さて、お祖父さんがやって来た。客間に入って来るなり、筆者を指差し「おぉ!」と声を上げながら、ニッコリ…肌艶も良く、大変お元気そうである!100歳のお祝いを述べ、後は冷抹茶を頂きながら、四方山話に花が咲いた。そしてお祖父さんは、このお年になっても恐るべしユーモアのセンスをお持ちなので、決して気が抜けない(笑)。例えば、
「アンタは、美術品の仕事をしておったのう。あそこの能面は、儂は室町末期か桃山時代は有ると思うが、どうじゃろうか?」

「はい、正にその通りだと思います。」

すると、メガネの奥の眼を細め、「いやぁ、アンタ専門家じゃから、壽雪がまたバカな事云うちょると、思っとるんじや無いか?ワッハッハッ!」と可々大笑する。

そして話題は、床の間の「龍虎」の書に移った。

「あの『龍虎』は、自分でも気に入っておって、あれを展示した時には、書道家連盟から会員になってくれんか、と頼まれたもんじゃ。

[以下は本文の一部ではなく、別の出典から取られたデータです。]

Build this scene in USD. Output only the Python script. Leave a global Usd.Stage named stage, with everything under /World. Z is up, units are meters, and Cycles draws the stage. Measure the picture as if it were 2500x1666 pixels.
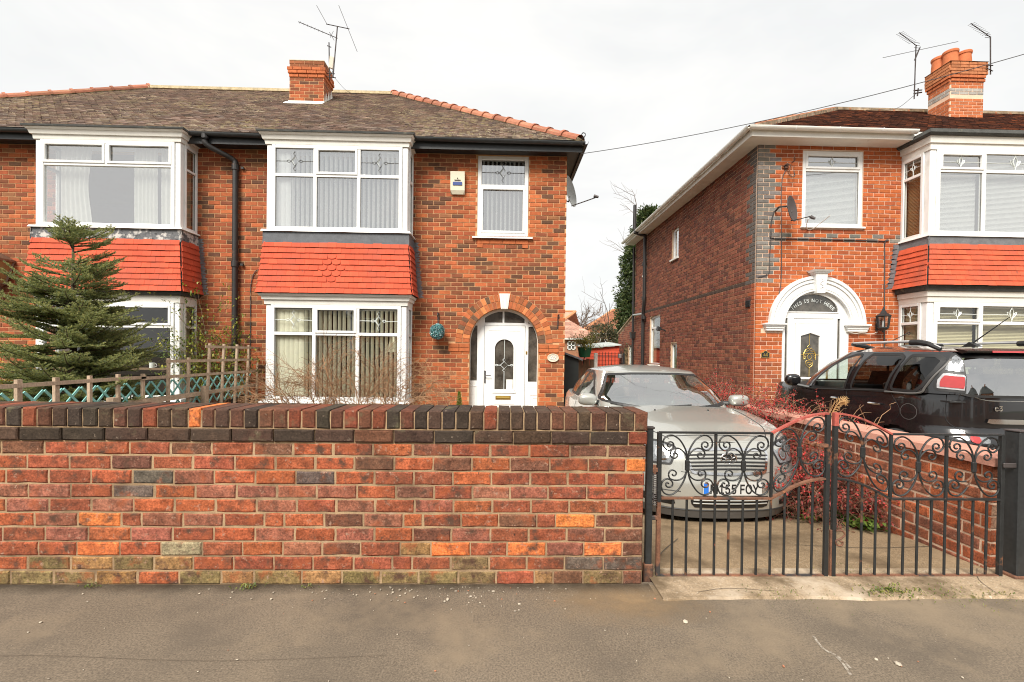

」

「いやぁ、確かに素晴らしいです!」

「ありゃあ、あん時はほんに『せんせえしょなる』な作品じゃった!」

「せんせえしょなる」?…「センセーショナル」か!その場に居た一同、もうビックリ仰天!100歳の、しかも海外に出た事も皆無、出来有る事なら萩からすらも動かない、お祖父さんの口から出た正確な意味での英語は、それこそ剰りにも「センセーショナル」であった(笑)。

お祖父さん、何時までもお元気で!

そして筆者は、萩の「楽しく美味しい」想い出を胸に、今日東京に戻る。